▸ **Work to be completed**
Without altering anything, output the material below.

▸ **Stored data**

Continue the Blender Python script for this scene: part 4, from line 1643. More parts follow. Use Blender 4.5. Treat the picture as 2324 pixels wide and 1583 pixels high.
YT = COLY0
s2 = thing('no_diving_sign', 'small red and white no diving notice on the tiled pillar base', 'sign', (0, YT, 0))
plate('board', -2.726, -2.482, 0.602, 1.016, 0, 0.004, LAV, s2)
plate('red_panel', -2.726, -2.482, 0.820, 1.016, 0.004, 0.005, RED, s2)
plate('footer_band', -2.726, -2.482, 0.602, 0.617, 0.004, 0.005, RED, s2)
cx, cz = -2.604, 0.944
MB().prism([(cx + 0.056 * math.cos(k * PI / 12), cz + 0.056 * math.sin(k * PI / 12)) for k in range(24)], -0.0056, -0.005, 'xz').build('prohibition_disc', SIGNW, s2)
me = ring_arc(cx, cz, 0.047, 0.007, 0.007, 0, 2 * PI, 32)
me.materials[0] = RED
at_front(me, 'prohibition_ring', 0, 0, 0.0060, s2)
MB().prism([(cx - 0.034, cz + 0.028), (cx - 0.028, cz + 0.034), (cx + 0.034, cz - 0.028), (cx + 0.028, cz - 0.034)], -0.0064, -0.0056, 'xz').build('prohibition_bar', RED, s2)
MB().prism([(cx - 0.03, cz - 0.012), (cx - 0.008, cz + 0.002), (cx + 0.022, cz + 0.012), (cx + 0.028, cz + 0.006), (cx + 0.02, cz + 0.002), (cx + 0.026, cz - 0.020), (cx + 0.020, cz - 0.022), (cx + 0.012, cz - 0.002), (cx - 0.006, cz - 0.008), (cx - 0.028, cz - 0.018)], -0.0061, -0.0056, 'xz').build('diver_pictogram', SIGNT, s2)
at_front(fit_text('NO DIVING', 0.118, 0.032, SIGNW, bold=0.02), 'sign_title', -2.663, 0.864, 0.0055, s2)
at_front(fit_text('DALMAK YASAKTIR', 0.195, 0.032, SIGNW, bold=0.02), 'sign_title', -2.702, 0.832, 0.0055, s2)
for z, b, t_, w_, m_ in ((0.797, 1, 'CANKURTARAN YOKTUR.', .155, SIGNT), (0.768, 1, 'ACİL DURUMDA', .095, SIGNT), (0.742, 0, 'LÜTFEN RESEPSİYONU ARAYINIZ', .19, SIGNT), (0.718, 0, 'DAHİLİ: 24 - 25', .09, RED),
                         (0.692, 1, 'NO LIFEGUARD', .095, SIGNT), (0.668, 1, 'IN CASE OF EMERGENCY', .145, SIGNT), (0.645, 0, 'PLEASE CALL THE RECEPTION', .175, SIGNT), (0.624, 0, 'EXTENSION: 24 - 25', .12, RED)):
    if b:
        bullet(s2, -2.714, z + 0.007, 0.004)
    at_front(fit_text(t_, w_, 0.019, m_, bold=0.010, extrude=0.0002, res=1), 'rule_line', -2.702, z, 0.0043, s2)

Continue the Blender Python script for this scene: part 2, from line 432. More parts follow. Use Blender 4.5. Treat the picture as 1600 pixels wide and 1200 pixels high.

▸ **Expected answer**
Continue the Blender Python script for this scene: part 4, from line 1643. More parts follow. Use Blender 4.5. Treat the picture as 2324 pixels wide and 1583 pixels high.
YT = COLY0
s2 = thing('no_diving_sign', 'small red and white no diving notice on the tiled pillar base', 'sign', (0, YT, 0))
plate('board', -2.726, -2.482, 0.602, 1.016, 0, 0.004, LAV, s2)
plate('red_panel', -2.726, -2.482, 0.820, 1.016, 0.004, 0.005, RED, s2)
plate('footer_band', -2.726, -2.482, 0.602, 0.617, 0.004, 0.005, RED, s2)
cx, cz = -2.604, 0.944
MB().prism([(cx + 0.056 * math.cos(k * PI / 12), cz + 0.056 * math.sin(k * PI / 12)) for k in range(24)], -0.0056, -0.005, 'xz').build('prohibition_disc', SIGNW, s2)
me = ring_arc(cx, cz, 0.047, 0.007, 0.007, 0, 2 * PI, 32)
me.materials[0] = RED
at_front(me, 'prohibition_ring', 0, 0, 0.0060, s2)
MB().prism([(cx - 0.034, cz + 0.028), (cx - 0.028, cz + 0.034), (cx + 0.034, cz - 0.028), (cx + 0.028, cz - 0.034)], -0.0064, -0.0056, 'xz').build('prohibition_bar', RED, s2)
MB().prism([(cx - 0.03, cz - 0.012), (cx - 0.008, cz + 0.002), (cx + 0.022, cz + 0.012), (cx + 0.028, cz + 0.006), (cx + 0.02, cz + 0.002), (cx + 0.026, cz - 0.020), (cx + 0.020, cz - 0.022), (cx + 0.012, cz - 0.002), (cx - 0.006, cz - 0.008), (cx - 0.028, cz - 0.018)], -0.0061, -0.0056, 'xz').build('diver_pictogram', SIGNT, s2)
at_front(fit_text('NO DIVING', 0.118, 0.032, SIGNW, bold=0.02), 'sign_title', -2.663, 0.864, 0.0055, s2)
at_front(fit_text('DALMAK YASAKTIR', 0.195, 0.032, SIGNW, bold=0.02), 'sign_title', -2.702, 0.832, 0.0055, s2)
for z, b, t_, w_, m_ in ((0.797, 1, 'CANKURTARAN YOKTUR.', .155, SIGNT), (0.768, 1, 'ACİL DURUMDA', .095, SIGNT), (0.742, 0, 'LÜTFEN RESEPSİYONU ARAYINIZ', .19, SIGNT), (0.718, 0, 'DAHİLİ: 24 - 25', .09, RED),
                         (0.692, 1, 'NO LIFEGUARD', .095, SIGNT), (0.668, 1, 'IN CASE OF EMERGENCY', .145, SIGNT), (0.645, 0, 'PLEASE CALL THE RECEPTION', .175, SIGNT), (0.624, 0, 'EXTENSION: 24 - 25', .12, RED)):
    if b:
        bullet(s2, -2.714, z + 0.007, 0.004)
    at_front(fit_text(t_, w_, 0.019, m_, bold=0.010, extrude=0.0002, res=1), 'rule_line', -2.702, z, 0.0043, s2)

Continue the Blender Python script for this scene: part 2, from line 432. More parts follow. Use Blender 4.5. Treat the picture as 1600 pixels wide and 1200 pixels high.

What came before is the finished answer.